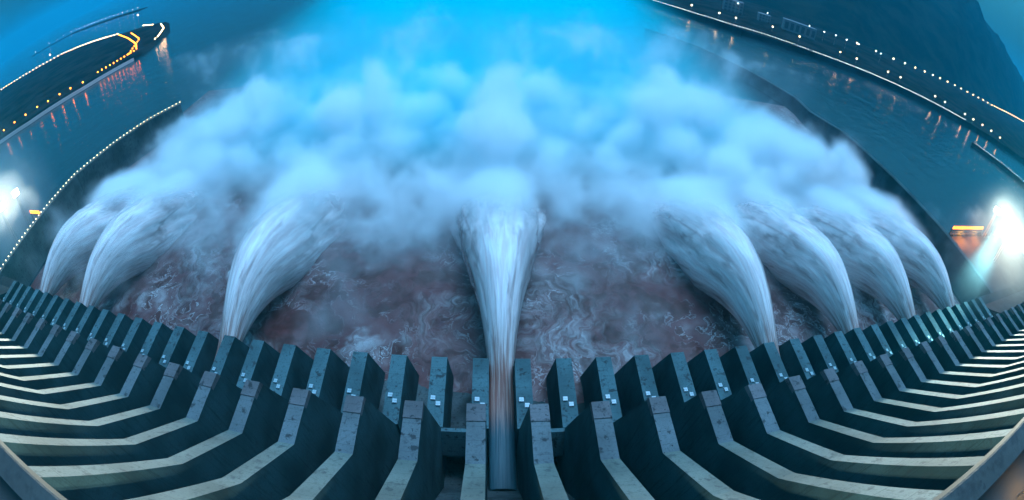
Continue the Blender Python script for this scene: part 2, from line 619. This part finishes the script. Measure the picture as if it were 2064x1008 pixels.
# the crest parapet below the camera and its roadway
crest = empty('crest_parapet', (0, -1, -10))
tag(crest, 'dark concrete crest parapet cutting across both bottom corners', 'parapet')
def cpart(mb, name, mats):
    o = mb.build(name, mats, crest)
    o.location = (0, 1, 10)
    return o
m = MB(); m.prism([(-1.75, -12), (-0.72, -12), (-0.70, -9.08), (-0.78, -9.0), (-1.75, -9.0)], -300, 300); cpart(m, 'coping', M_PARAPET)
m = MB(); m.prism([(-14, -44.2), (-2.65, -44.2), (-2.65, -26), (-0.9, -12.01), (-14, -12.01)], -300, 300); cpart(m, 'crest_body', M_DAM)
m = MB(); m.box(-300, 300, -14, -1.76, -12.0, -10.6); cpart(m, 'walkway', M_ROAD)
lamp = MB()
lamp.box(19.0, 21.4, -3.9, -3.55, -9.55, -9.3, 0)
lamp.box(19.05, 21.35, -3.85, -3.6, -9.62, -9.55, 1)
lamp.tube((20.2, -3.72, -10.6), (20.2, -3.72, -9.62), 0.06, 0.06, 0, 6)
tag(lamp.build('walkway_lamp', [M_STEEL, E_STRIP]), 'orange glowing strip lamp behind the parapet in the lower right corner', 'lamp')

# abutments and power-house platforms beyond the spillway
m = MB()
m.prism([(-14, -122), (-14, -30), (-2.6, -30), (30, -80), (62, -98), (68, -98), (68, -122)], X1 + 0.02, 420)
tag(m.build('right_abutment', M_DARKEST), 'dark sloping concrete abutment at the right end of the piers', 'abutment')
m = MB()
m.prism([(-14, -122), (-14, -30), (-2.6, -30), (30, -80), (62, -98), (68, -98), (68, -122)], -420, X0 - 0.02)
tag(m.build('left_abutment', M_DARKEST), 'dark sloping concrete abutment at the left end of the piers', 'abutment')

# guide walls, running downstream
def guide_wall(name, pts, ztops, width, mat, label):
    m = MB()
    n = len(pts)
    for i in range(n - 1):
        (ax, ay), (bx, by) = pts[i], pts[i + 1]
        d = Vector((bx - ax, by - ay)).normalized()
        nn = Vector((d.y, -d.x)) * width / 2
        A = [(ax - nn.x * 1.6, ay - nn.y * 1.6, -121), (ax - nn.x, ay - nn.y, ztops[i]), (ax + nn.x, ay + nn.y, ztops[i]), (ax + nn.x * 1.6, ay + nn.y * 1.6, -121)]
        B = [(bx - nn.x * 1.6, by - nn.y * 1.6, -121), (bx - nn.x, by - nn.y, ztops[i + 1]), (bx + nn.x, by + nn.y, ztops[i + 1]), (bx + nn.x * 1.6, by + nn.y * 1.6, -121)]
        for j in range(3):
            m.face([A[j], A[j + 1], B[j + 1], B[j]])
        if i == 0:
            m.face(A)
        if i == n - 2:
            m.face(B)
    o = m.build(name, mat)
    bm = bmesh.new(); bm.from_mesh(o.data)
    bmesh.ops.remove_doubles(bm, verts=bm.verts, dist=0.01)
    bmesh.ops.recalc_face_normals(bm, faces=bm.faces)
    bm.to_mesh(o.data); bm.free()
    return tag(o, label, 'wall')
LW = [(-266, 66), (-269, 127), (-270, 159), (-259, 197), (-247, 227), (-231, 251)]
guide_wall('guide_wall', LW, [-96.2] * 6, 2.6, M_DARK, 'long concrete guide wall on the left, topped by a string of white lamps')
RW = [(270, 66), (268, 126), (265, 179), (266, 247), (262, 291), (268, 325), (247, 393), (214, 456), (171, 505)]
guide_wall('guide_wall', RW, [-98, -98, -98, -100, -104.5, -105.5, -106, -106, -106], 5, M_SIDE, 'long dark guide wall on the right, reaching far into the river')

guide_wall('jetty', [(740, 369), (793, 316), (836, 260)], [-112] * 3, 3, M_SIDE, 'low dark jetty under the short lamp string near the right edge')

# ------------------------------------------------------------------ lamps
def along(pts, n):
    ls = [0.0]
    for a, b2 in zip(pts, pts[1:]):
        ls.append(ls[-1] + (Vector(b2) - Vector(a)).length)
    out = []
    for i in range(n):
        d = ls[-1] * i / (n - 1)
        for k in range(len(pts) - 1):
            if d <= ls[k + 1] + 1e-6:
                f = (d - ls[k]) / (ls[k + 1] - ls[k])
                out.append(Vector(pts[k]).lerp(Vector(pts[k + 1]), f))
                break
    return out

def lamp_mesh(name, h, r, emat, arm=0.0):
    m = MB()
    m.tube((0, 0, 0), (0, 0, h), max(0.08, r * 0.2), max(0.06, r * 0.14), 0, 6)
    if arm:
        m.tube((0, 0, h), (arm, 0, h + 0.3), 0.08, 0.07, 0, 6)
    m.ball((arm, 0, h + r * 0.9), r, 1, 6, 4)
    m.tube((arm, 0, h + r * 1.75), (arm, 0, h + r * 2.1), r * 0.9, r * 0.3, 0, 6)
    o = m.build(name, [M_STEEL, emat])
    return o

def lamp_row(name, pts, h, r, emat, label, group, cat='lamp'):
    o0 = lamp_mesh(name, h, r, emat)
    for i, p in enumerate(pts):
        o = o0 if i == 0 else o0.copy()
        if i:
            COL.objects.link(o)
        o.location = p
        tag(o, label, cat, group)

lamp_row('wall_lamp', along([(x, y, -96.2) for x, y in [(-266, 66.6)] + LW[1:]], 60), 0.9, 0.26, E_WHITE,
         'small white lamp in the string along the left guide wall', 'lamps along the left guide wall')
lamp_row('quay_lamp', along([(x, y, -109) for x, y in [(246, 812), (322, 712), (372, 668), (431, 640 + 8), (511, 606), (607, 580), (729, 545), (903, 489)]], 150), 1.0, 0.30, E_COOL,
         'tiny white lamp in the continuous string along the right quay', 'lamps along the right quay')
lamp_row('quay_lamp', along([(748, 361, -112), (793, 316, -112), (828, 269, -112)], 22), 1.0, 0.22, E_COOL,
         'tiny white lamp on the short string near the right edge', 'lamps near the right edge')
lamp_row('mast_lamp', [Vector((x, y, -109)) for x, y in [(330, 745), (372, 716), (398, 700), (481, 704), (526, 675), (606, 640), (643, 628), (725, 608), (763, 601), (843, 551), (865, 534), (921, 504), (944, 489), (978, 477), (1008, 462), (1023, 438)]],
         8.5, 0.95, E_WARM, 'white lamp on a tall mast close to the right waterline', 'masts on the right waterline')
lamp_row('mast_lamp', [Vector((x, y, -109)) for x, y in [(470, 830), (520, 790), (586, 766), (632, 785), (660, 764), (705, 773), (731, 762), (773, 761), (846, 748)]],
         22, 0.8, E_COOL, 'cool white lamp on a mast behind the right quay', 'masts behind the right quay')
lamp_row('road_lamp', along([(880, 874, -109), (1020, 851, -109), (1200, 875, -109), (1406, 910, -109), (1750, 945, -109), (2033, 976, -109), (2600, 1100, -109), (3232, 1233, -109)], 34), 10, 1.35, E_WARM,
         'warm white lamp along the road at the foot of the right hill', 'lamps along the right hill road')
lamp_row('road_lamp', [Vector((x, y, -110.8)) for x, y in [(-767, 326), (-749, 346), (-730, 365), (-710, 384), (-684, 396), (-667, 414), (-648, 428), (-622, 440)]],
         3.5, 1.0, E_ORANGE, 'orange lamp on the near shore road of the left spit', 'orange lamps on the left near shore')
lamp_row('road_lamp', along([(-622, 478, -110.8), (-612, 500, -110.8), (-606, 530, -110.8), (-604, 560, -110.8)], 11), 3.5, 0.8, E_ORANGE,
         'orange lamp in the close row leading to the lit road', 'orange lamps at the bend of the left spit')
lamp_row('road_lamp', along([(-612, 575, -110.8), (-660, 622, -110.8), (-800, 730, -110.8), (-1000, 872, -110.8)], 26), 3.5, 0.95, E_ORANGE,
         'orange lamp lining the bright road across the left spit', 'orange lamps on the bright cross road')
lamp_row('road_lamp', along([(-606, 548, -110.8), (-700, 672, -110.8), (-860, 800, -110.8)], 16), 3.5, 0.85, E_ORANGE,
         'orange lamp on the second row of the bright road across the left spit', 'orange lamps on the second row of the cross road')
lamp_row('road_lamp', along([(-1000, 872, -110.8), (-1221, 925, -110.8), (-1427, 940, -110.8), (-1673, 845, -110.8), (-1900, 780, -110.8)], 46), 4, 1.1, E_WARM,
         'pale lamp along the far shore road of the left spit', 'lamps on the far shore of the left spit')
lamp_row('road_lamp', along([(-880, 868, -110.8), (-803, 827, -110.8)], 7), 4, 0.9, E_WARM,
         'pale lamp near the tip of the left spit', 'lamps near the tip of the left spit')
lamp_row('road_lamp', along([(-740, 792, -110.8), (-667, 720, -110.8), (-610, 640, -110.8), (-600, 618, -110.8)], 12), 4, 0.9, E_WARM,
         'warm lamp curving round the tip of the left spit', 'lamps round the tip of the left spit')
lamp_row('shore_light', along([(-1634, 1590, -117), (-2181, 1780, -117), (-2826, 1990, -117), (-3120, 1790, -117)], 24), 15, 0.8, E_COOL,
         'faint pale light on the hazy far shore at upper left', 'faint lights on the far left shore')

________

Exercise aim :: Without the pictures, please reproduce each line of the listing above exactly, from the first one through the line bearing "tag(lamp.build('walkway_lamp', [M_STEEL, E_STRIP]), 'orange".

Full response ::
Continue the Blender Python script for this scene: part 2, from line 619. This part finishes the script. Measure the picture as if it were 2064x1008 pixels.
# the crest parapet below the camera and its roadway
crest = empty('crest_parapet', (0, -1, -10))
tag(crest, 'dark concrete crest parapet cutting across both bottom corners', 'parapet')
def cpart(mb, name, mats):
    o = mb.build(name, mats, crest)
    o.location = (0, 1, 10)
    return o
m = MB(); m.prism([(-1.75, -12), (-0.72, -12), (-0.70, -9.08), (-0.78, -9.0), (-1.75, -9.0)], -300, 300); cpart(m, 'coping', M_PARAPET)
m = MB(); m.prism([(-14, -44.2), (-2.65, -44.2), (-2.65, -26), (-0.9, -12.01), (-14, -12.01)], -300, 300); cpart(m, 'crest_body', M_DAM)
m = MB(); m.box(-300, 300, -14, -1.76, -12.0, -10.6); cpart(m, 'walkway', M_ROAD)
lamp = MB()
lamp.box(19.0, 21.4, -3.9, -3.55, -9.55, -9.3, 0)
lamp.box(19.05, 21.35, -3.85, -3.6, -9.62, -9.55, 1)
lamp.tube((20.2, -3.72, -10.6), (20.2, -3.72, -9.62), 0.06, 0.06, 0, 6)
tag(lamp.build('walkway_lamp', [M_STEEL, E_STRIP]), 'orange glowing strip lamp behind the parapet in the lower right corner', 'lamp')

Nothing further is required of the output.